MCN:Outside of Comcast and NBCUniversal, not that many people still combine distribution and content. Is there anything to these theories of content is king or distribution is queen or …
JM: It’s whatever works. It is certainly working for Comcast at this point. Steve Burke has done a great job.
MCN:Are you leaning in that direction now, marrying distribution and content?
JM: Well no. I’m just an investor. If Mike [Fries] wanted to go vertical, what he has done is he’s gone out and made a few investments — like this Lionsgate one — testing the water, seeing if there’s a “there” there. He’s a 9.9% shareholder of ITV, for instance. He did All-3 Media with Discovery to start testing the waters, let’s call it. Now he’s got this small stake with me and with [Discovery Communications CEO David Zaslav] and Lionsgate.
This is what I call the very early stages of trying to explore the synergies of working together; not necessarily that you’ve got to own it, but if you understand what they’ve got and what they’re trying to achieve, and you understand what you’ve got and what you’re trying to achieve, maybe somewhere there is a pony in there by working together.

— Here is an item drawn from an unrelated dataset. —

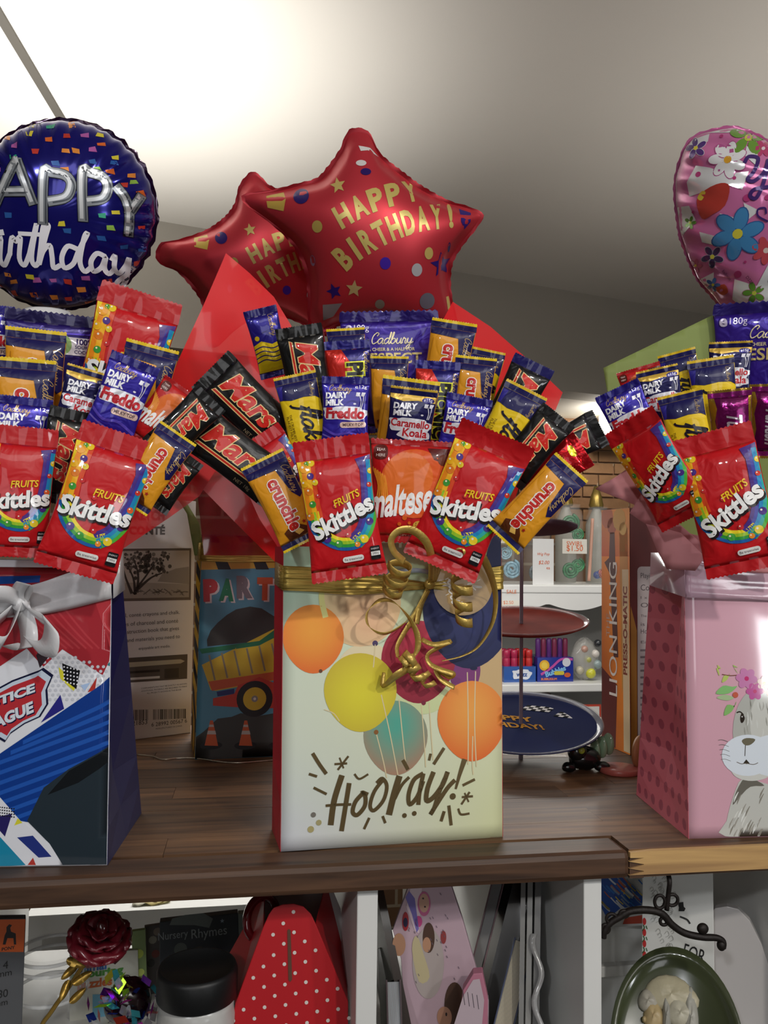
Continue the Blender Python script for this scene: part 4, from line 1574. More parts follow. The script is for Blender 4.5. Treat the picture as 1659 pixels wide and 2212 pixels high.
lathe('knot', [(0, -.0035), (.004, -.003), (.0052, 0), (.004, .003), (0, .0035)], M_GOLD, rb, seg=14, loc=L3(928, 1262, .010))

tg = facing(1000, 1264, BM['fr'] and float(np.dot(f.world(*f.loc(1000, 1264)) - CAM, fw)) - .008, ang=14, yaw=6)
t = thing('gift_tag', 'round tan gift tag with white script hanging behind the gold curls', 'tag', tg)
k = 64 * float(np.dot(tg.o - CAM, fw)) / FPX
prism('card', [(k * math.cos(i * math.pi / 20), k * 1.02 * math.sin(i * math.pi / 20)) for i in range(40)], -.0004, .0, mat('kraft_card', '#b3935f', rough=.4, coat=.4, vary=.25, vscale=40), t)
a = Art()
a.script('Thank', .004, .012, k * 1.1, '#e6e2d8', 1, ang=-62, pen=.2)
a.script('you', -.006, -.006, k * .8, '#e6e2d8', 1, ang=-62, pen=.2)
for x, y in ((.010, .014), (.013, .008), (-.012, -.012), (.002, -.016), (-.016, .002)):
    a.rect(x, y, .0035, .0007, '#e6e2d8', 1, ang=40)
a.disc(-k * .72, k * .55, .0024, '#15151a', 1)
lay('lettering', a, flat, M_PAPER, t, step=None, lift=.0002)

# ---- blue comic-style bag
BL_ = bag('gift_bag', 'blue and white comic-print gift bag tied with a white bow', (0, 1873), (232, 1869), (0, 1235), (243, 1212), (305, 1757), (268, 1196), 'R',
          M_GLOSS, M_PAPER, '#121244', '#dfe1e8', width=.235)
f = BL_['fr']
a = pxart(f)
XL = -300
a.P([(XL, 1180), (244, 1205), (246, 1300), (258, 1330), (256, 1385), (222, 1458), (136, 1402), (95, 1440), (60, 1400), (0, 1440), (XL, 1560)], '#a52c36', 1)
for k in range(7):
    a.S([(0 + k * 20, 1290), (60 + k * 20, 1340 + k * 4), (130 + k * 14, 1400)], 4, '#b53c44', 2)
a.P([(206, 1300), (246, 1296), (258, 1330), (256, 1380), (240, 1400)], '#b93a42', 2)
a.P([(0, 1245), (88, 1243), (86, 1258), (0, 1262), (XL, 1275), (XL, 1250)], '#1d4b9c', 3)
# halftone
for i in range(12):
    for j in range(10):
        x, y = 92 + i * 12 + (6 if j % 2 else 0), 1420 + j * 10
        if y < 1400 + (x - 90) * .5 + 130 and y > 1405 + abs(x - 132) * .35 and x < 240:
            a.D(x, y, 3.6, '#c6c9d2', 2, n=8)
a.P([(128, 1440), (168, 1478), (160, 1492), (132, 1465)], '#d8d23a', 4)
a.P([(136, 1432), (174, 1448), (166, 1488), (140, 1468)], '#191a20', 5)
for i in range(5):
    for j in range(5):
        a.D(140 + i * 7, 1440 + j * 8 + i * 1.5, 2.0, '#e2e3ea', 6, n=6)
a.P([(232, 1436), (258, 1422), (258, 1442)], '#1a7a86', 3)
a.P([(90, 1398), (126, 1394), (88, 1442), (80, 1415)], '#33272e', 3)
a.P([(190, 1495), (210, 1462), (206, 1490)], '#b4372f', 3)
a.P([(175, 1480), (196, 1474), (184, 1492)], '#a9c2e6', 3)
a.P([(132, 1500), (140, 1530), (90, 1560)], '#2b2a80', 3)
a.P([(0, 1628), (258, 1452), (254, 1560), (250, 1722), (80, 1778), (46, 1772), (0, 1718), (XL, 1640), (XL, 1800)], '#123a8a', 3)
for k in range(9):
    y = 1640 + k * 22 - 60
    x0 = 0
    a.P([(max(x0, (1640 - y) * 1.2 - 20), y + 18), (250, y - 74), (250, y - 64), (max(x0, (1640 - y) * 1.2 - 20), y + 27)], '#2356ae', 4)
a.P([(96, 1700), (150, 1660), (250, 1606), (243, 1800), (234, 1868), (136, 1868), (108, 1822), (60, 1772)], '#27323a', 6)
a.P([(150, 1664), (248, 1610), (246, 1640), (170, 1690), (104, 1716)], '#15191d', 7)
a.P([(0, 1718), (46, 1772), (112, 1824), (138, 1868), (232, 1868), (0, 1873)], '#dfe1e8', 5)
a.P([(0, 1805), (56, 1868), (0, 1873), (XL, 1880), (XL, 1760)], '#1f86a8', 8)
a.P([(0, 1762), (28, 1756), (12, 1806), (0, 1792)], '#2b2560', 7)
a.P([(38, 1808), (72, 1804), (112, 1850), (84, 1852)], '#28367e', 7)
a.P([(60, 1868), (72, 1852), (78, 1868)], '#b4372f', 8)
a.P([(32, 1782), (40, 1766), (50, 1776)], '#d8d23a', 8)
for i in range(7):
    for j in range(4):
        a.D(2 + i * 5, 1742 + j * 6 + i * .6, 1.8, '#22222a', 8, n=6)
# badge with the title
sh_ = [(-72, 1560), (-62, 1522), (30, 1472), (84, 1452), (92, 1447), (112, 1462), (100, 1490), (102, 1520), (86, 1546), (55, 1560), (26, 1580), (15, 1597), (0, 1588), (-40, 1604)]


def grow(pts, k):
    c = np.mean(pts, axis=0)
    return [tuple(c + (np.array(p) - c) * k) for p in pts]


a.P(grow(sh_, 1.07), '#171a3a', 9)
a.P(sh_, '#c3d0e0', 10)
a.P(grow(sh_, .86), '#b53038', 11)
a.T('JUSTICE', 14, 1513, 140, '#1a1a3c', 12, h=26, ang=21, bold=.06, shear=.3)
a.T('JUSTICE', 12, 1511, 140, '#d5dce6', 13, h=25, ang=21, bold=.05, shear=.3)
a.T('LEAGUE', 20, 1551, 122, '#1a1a3c', 12, h=26, ang=24, bold=.06, shear=.3)
a.T('LEAGUE', 18, 1549, 122, '#d5dce6', 13, h=25, ang=24, bold=.05, shear=.3)
_b = a.built(.010)
XY = _b[0]
XY[:, 0] = np.clip(XY[:, 0], BL_['xl'] + .001, np.minimum(-.0006, -.0006 + (BL_['TR'][0]) * XY[:, 1] / BL_['h']))
XY[:, 1] = np.clip(XY[:, 1], .001, BL_['h'] - .001)
lay('comic_print', None, BL_['H'], M_GLOSS, BL_['root'], built=_b, gap=.00003)

M_RIBW = mat('white_ribbon', '#e2e2e4', rough=.28, coat=.4, bump=.15, bscale=120, alpha=.86)
rb = thing('gift_ribbon', 'white ribbon band and bow tied round the blue comic bag', 'ribbon', f)
band('band', FL(f, [(-160, 1290), (0, 1276), (80, 1262), (150, 1238), (244, 1206)]), FL(f, [(-160, 1340), (0, 1334), (80, 1328), (150, 1316), (244, 1292)]), .005, rb, M_RIBW, n=6, fold=.0018)
q0, q1 = f.loc(244, 1206), f.loc(244, 1292)
zz = BL_['Dt']
o = obj('band', [(q0[0] + .001, q0[1], .004), (q0[0] + .001 + BL_['dx'] * zz, q0[1] + .006, BL_['dz'] * zz), (q1[0] + .003 + BL_['dx'] * zz, q1[1] + .006, BL_['dz'] * zz), (q1[0] + .001, q1[1], .004)], [(0, 1, 2, 3)], M_RIBW, rb)
o.modifiers.new('thickness', 'SOLIDIFY').thickness = .0006


def wl(*p):
    return [L3(x, y, z) for x, y, z in p]


for pts, wd, w in ((((45, 1300, .012), (20, 1285, .03), (-30, 1290, .04), (-40, 1320, .03), (30, 1310, .012)), (.1, .8, .5), .017),
                   (((48, 1305, .012), (76, 1330, .03), (110, 1350, .044), (104, 1400, .040), (62, 1386, .024), (45, 1315, .012)), (.7, -.6, .4), .021),
                   (((42, 1308, .012), (26, 1355, .03), (2, 1392, .042), (-34, 1372, .036), (20, 1320, .014)), (.5, .7, .5), .019),
                   (((46, 1310, .010), (62, 1360, .022), (58, 1400, .024), (20, 1392, .016)), (.9, .2, .4), .018),
                   (((44, 1300, .010), (56, 1272, .026), (50, 1260, .03), (38, 1280, .02), (42, 1302, .012)), (.9, -.2, .4), .014)):
    strip('loop', wl(*pts), wd, w, M_RIBW, rb)
lathe('knot', [(0, -.006), (.006, -.005), (.0075, 0), (.006, .005), (0, .006)], M_RIBW, rb, seg=14, loc=L3(45, 1303, .012))

# ---- pink rabbit bag
BR_ = bag('gift_bag', 'pink gift bag printed with a grey rabbit wearing flowers', (1488, 1812), (1659, 1808), (1477, 1200), (1659, 1196), (1375, 1717), (1414, 1205), 'L',
          mat('pink_gloss_print', None, rough=0.09, coat=0.7, bump=0.12, bscale=9), dots_mat('pink_dotted_paper', '#c4606f', '#9c4054', .020, .0052, ('Z', 'Y')), '#bd5468', '#d3a3b2', width=.20, bulge=.004)
f = BR_['fr']
a = pxart(f)


def r4(x, y):
    return (1350 + x / 4.023, 1400 + y / 4.023)


a.P([r4(1020, 1120), r4(1243, 1180), (1720, 1690), (1760, 1806), (1566, 1806), r4(880, 1500), r4(930, 1300)], '#c4c5bf', 1, smooth=3)
a.P([r4(1030, 1120), r4(1100, 1130), r4(1200, 1190), r4(1080, 1200), r4(990, 1290), r4(930, 1360), r4(960, 1240)], '#6e6a62', 2, smooth=3)
for k in range(26):
    rr = random.Random(k)
    x, y = rr.uniform(1575, 1650), rr.uniform(1700, 1795)
    a.S([(x, y), (x - 6, y + 12), (x - 9, y + 22)], [1.2, 3.5, .8], rr.choice(['#8a867c', '#a09d94', '#d9dad4', '#e2e4e0']), 3)
a.D(1640, 1580, 60, '#b3b4ae', 3, ry=92)
a.D(1652, 1560, 36, '#c9cac4', 4, ry=66)
for k in range(22):
    rr = random.Random(100 + k)
    x, y = rr.uniform(1602, 1660), rr.uniform(1500, 1580)
    a.S([(x, y), (x + 1, y + 9), (x + rr.uniform(-2, 4), y + 18)], [.8, 3, .8], rr.choice(['#9b9b93', '#a8a8a0', '#d2d4cf']), 5)
a.D(1612, 1630, 55, '#dbe3ec', 6, ry=42)
a.D(1665, 1630, 58, '#dbe3ec', 6.5, ry=42)
a.D(1622, 1662, 44, '#cfd0ca', 5, ry=22)
a.P([r4(1000, 800), r4(1040, 775), r4(1115, 785), r4(1080, 830), r4(1030, 838)], '#6f6a58', 7, smooth=3)
a.S([r4(1032, 838), r4(1030, 880), r4(1028, 930)], 1.6, '#40382c', 7)
a.P([r4(1015, 995), r4(1040, 960), r4(1070, 995), r4(1045, 1002)], '#38322a', 7)
a.S([r4(960, 985), r4(1000, 1000), r4(1040, 995), r4(1100, 1005), r4(1140, 990)], 1.4, '#6a6258', 7)
a.P([r4(985, 600), r4(1000, 560), r4(1025, 600), r4(1010, 640), r4(992, 640)], '#2c241e', 7, smooth=3)
a.S([r4(958, 555), r4(985, 548), r4(1012, 572)], 2.6, '#2c241e', 7)
a.D(*r4(1002, 590), 1.4, '#d8d8d8', 8)
for k in range(5):
    x, y = r4(835 + k * 6, 800 + k * 42)
    a.S([(x + 12, y + 2), (x, y - 2), (x - 8, y - 1)], .9, '#6a6a66', 7)
for px_, py_, rr_, an, c in ((870, 360, 24, 20, '#86bd76'), (900, 520, 20, 50, '#86b86c'), (800, 190, 12, 100, '#b7c76a'), (865, 255, 13, 50, '#b7c76a'), (945, 180, 11, 120, '#a2c068'), (860, 430, 18, 0, '#a8bf92')):
    x, y = r4(px_, py_)
    a.P([(x - rr_ * math.cos(math.radians(an)), y + rr_ * math.sin(math.radians(an))), (x - rr_ * .3, y - rr_ * .38), (x + rr_ * .5, y - rr_ * .3), (x + rr_ * math.cos(math.radians(an)), y - rr_ * math.sin(math.radians(an))), (x + rr_ * .2, y + rr_ * .3)], c, 8, smooth=3)
a.S([r4(835, 225), r4(900, 235), r4(970, 230)], 1.6, '#7a4a3a', 8)
a.D(*r4(945, 402), 6, '#c2604a', 9)
for fx_, fy_, R_, c in ((1040, 260, 22, '#c77fb0'), (1110, 370, 18, '#c0559a'), (1190, 300, 15, '#e6c9c0'), (1230, 350, 14, '#d89a86')):
    x, y = r4(fx_, fy_)
    for k in range(6):
        an = k * math.pi / 3 + fx_
        a.D(x + R_ * .55 * math.cos(an), y + R_ * .55 * math.sin(an), R_ * .5, c, 9, ry=R_ * .38, ang=-math.degrees(an), n=14)
    a.D(x, y, R_ * .22, '#c2286e' if c != '#e6c9c0' else '#d8a038', 10, n=10)
_b = a.built(.010)
XY = _b[0]
XY[:, 0] = np.clip(XY[:, 0], .001, BR_['xr'] - .001)
XY[:, 1] = np.clip(XY[:, 1], .001, BR_['h'] - .001)
lay('rabbit_print', None, BR_['H'], MATS['pink_gloss_print'], BR_['root'], built=_b, gap=.00003)
M_RIBP = mat('pink_ribbon', '#d9b3c4', rough=.2, coat=.5, bump=.15, bscale=60, alpha=.8)
rb = thing('gift_ribbon', 'translucent pink ribbon band round the rabbit bag', 'ribbon', f)
band('band', FL(f, [(1476, 1196), (1540, 1214), (1600, 1226), (1680, 1232), (1760, 1230)]), FL(f, [(1478, 1290), (1540, 1292), (1600, 1296), (1680, 1300), (1760, 1296)]), .004, rb, M_RIBP, n=6, fold=.0012)
q0, q1 = f.loc(1476, 1196), f.loc(1478, 1290)
zz = BR_['Dt'] * .98
o = obj('band', [(q0[0] - .001, q0[1], .004), (q0[0] - .001 + BR_['dx'] * zz, q0[1] + .001, BR_['dz'] * zz), (q1[0] - .003 + BR_['dx'] * zz, q1[1] + .008, BR_['dz'] * zz), (q1[0] - .001, q1[1], .004)], [(0, 1, 2, 3)], M_RIBP, rb)
o.modifiers.new('thickness', 'SOLIDIFY').thickness = .0006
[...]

There’s a lot of common interests that you can create value in by working together, not necessarily combining but just understanding other industry perspectives. And you know, if you ask me what I try to do, I try to be a synthesizer of these kinds of things, of trying to understand what fits with what. You’re always trying to say, “Gee, could you create something interesting, unique or more valuable that you could do this over here and this over here?”
And you take shots. I have always had a theory that if a cable company could own a broadcast enterprise in its market, that could be an important synergy for advertising, promotion,to give you access to content that you otherwise wouldn’t have access to.
Does it lead anywhere? I don’t know. We just bought Channel 3 in Ireland, the No. 1 Irish-based TV station. And we’ll see. We bought a 50% interest in a Belgian TV station.
Of course, Discovery went out and bought SBS, which is the No. 1 or the No. 2 broadcaster in Scandinavia. It has really worked well for Discovery. The question is, does it work well for a distributor to do that?
MCN:Do you think there’s more opportunity abroad than there is in the U.S. in terms of broadband and cable?
JM: There is more growth-potential opportunity internationally. It’s not necessarily financially that easy. I mean, some of these markets are very, very tricky. You have political, economic and regulatory issues.
Some of these, like China, remain intriguing but I haven’t met anybody yet that made a lot of money in China and got it out. So hope springs eternal. The Asian markets are still pretty tough. If you get it right, anything divided by 3 billion households makes your cost per household look pretty low.
I mean, this is the secret of Facebook. This is why the Internet entrepreneurs, with global standards and global reach, can go from nothing to huge overnight, ‘cause they’re dealing with another couple of zeros.
So if [Facebook founder and CEO] Mark Zuckerberg has 1 billion average daily users, just think about that. No wonder these guys are seeing their market caps go through the roof. That’s something to understand and emulate and try and copy if you can.
MCN:How do you see the U.S. market consolidating?
JM: You have some free radicals floating around on the content side that you could still see aggregation taking place that would have a lot of synergy. And I mean, some of it’s driven by ego, but most of it’s driven by synergy.